Una vez hecho este trabajo, se puede pensar en el monto faltante, que podría cubrir la Nación, para lograr los objetivos de desarrollo regional. Es hacer la tarea al derecho, primero las capacidades y competencias y luego los recursos. Recursos que, dicho sea de paso, deberían crecer en términos reales, pero no atados a una cifra tan volátil como los ICN.

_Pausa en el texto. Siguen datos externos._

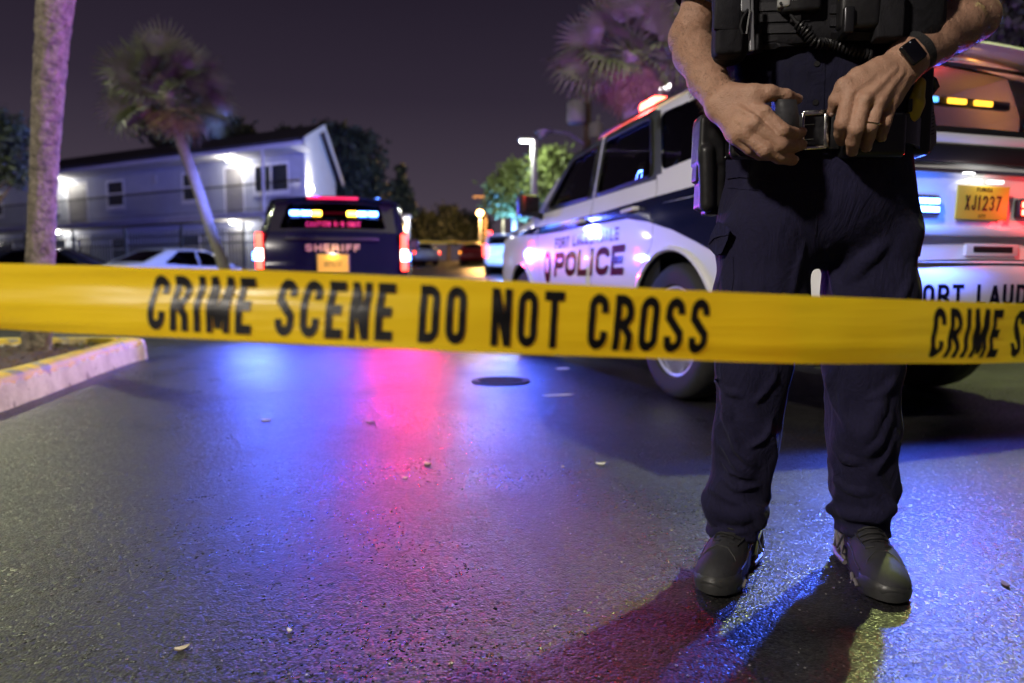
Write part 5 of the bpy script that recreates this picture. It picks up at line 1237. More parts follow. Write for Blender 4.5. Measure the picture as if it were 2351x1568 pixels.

En el segundo caso, las cuentas bien hechas muestran que esta reforma acaba con la estabilidad fiscal. Mucho se dice sobre que la descentralización debe recibir más recursos porque debe ser un objetivo prioritario del país. Y si bien uno podría estar de acuerdo y traer a colación la “filosofía pambeliana” que dice que es mejor tener más recursos que menos, también hay que decir que, el presupuesto público enfrenta una fuerte restricción de recursos y además debe cumplir otras prioridades adicionales: por ejemplo, pagar la nómina, las pensiones, los subsidios y la deuda. Incrementar las transferencias territoriales a costa de dejar de pagar alguno de esos otros rubros, pone en aprietos al Estado y eleva las tasas de interés de la deuda, y al final las de toda la economía, echando al traste, además, el objetivo de la reactivación.
Se ha dicho que el acuerdo reciente en el Congreso que baja el monto a transferir de 46% de los ICN a 39,5% en una transición de doce años resuelve los problemas, pero la verdad es que los números enseñan que el inconveniente estructural persiste. Un ejercicio sencillo muestra que, aún con 39,5% de ICN, el déficit fiscal que alcanzaría el Estado llegaría a 6% del PIB y la deuda se ubicaría en 70%, dejando muy maltratados los cimientos de la regla fiscal y toda su institucionalidad.
Por ello, hay que alzar la voz decididamente. Mucho se critica a la tecnocracia bogotana (que creo que es más técnica que bogotana) por oponerse a esta reforma con el argumento de que no quiere la descentralización, pero la verdad es que es esta tecnocracia la que ha sido el último muro de contención ante reformas que generan verdaderos daños estructurales. En este caso, hay consenso técnico en que en materia de descentralización fiscal se requiere primero hablar de competencias y capacidades y luego de recursos, al tiempo que se debe buscar un presupuesto público nacional menos inflexible y donde haya más espacio para la inversión.